Reasonable Nuts

Sometimes nuts. Always reasonable. We are REASONABLE NUTS.

Tuesday, September 26, 2006

"... quintessentially a temporizer ..."

What could I possibly add in the way of commentary to the greatest public service done yet to date by our esteemed former President, William Jefferson Clinton? Check out Michelle Malkin's video "Vent" for details. The best commentary I've read thus far is this factual summation and reasoned opinion of Clinton the President, by Ronald Cass. Here's a snippet:
Clinton, like all presidents, had some top-notch advisers, including some thoughtful advisers on military and foreign affairs. But he is quintessentially a temporizer, one who always has had difficulty reaching a conclusion and sticking to it, and not someone who was terribly interested in either preserving our military power or using it effectively in world affairs. He'd much rather talk one on one with world leaders, persuaded he could convince them to do what he wanted by the concerted application of charm.

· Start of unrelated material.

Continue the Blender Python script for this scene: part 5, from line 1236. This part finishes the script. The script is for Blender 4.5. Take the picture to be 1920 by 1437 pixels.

Talk and compromise - not clear moral principles and the will to do whatever is needed to support them - were the hallmarks of the Clinton Administration, reflecting the person at the top. Nothing Clinton says now can change that, though he still evinces conviction that he can talk us into anything - just as he thought he could when he denied point blank having had anything to do with Monica Lewinsky. Clinton always has been the one who, caught in a compromising position, would disarmingly ask, as the parody has it, "what are you going to believe, me or your own eyes?" His instinct for lying, even under oath, earned him the second presidential impeachment in American history.
Novelist Andrew Klavan has penned the second best commentary thus far. A salient set of nuggets:
To put it in his own terms, Clinton has never understood what the meaning of "is" is, the fact that some things happened and others didn't, that some things are true and others simply are not. He believes that his legacy will be created in the spin cycle of history rather than in the fitful but persistent human search for history's truth.

... He thinks reality itself is being wrestled away from him, that he can wrestle it back and mold it into the shape he wants it to have.

But he's wrong. That's just "is" being is. That's just "truth" bearing away the victory.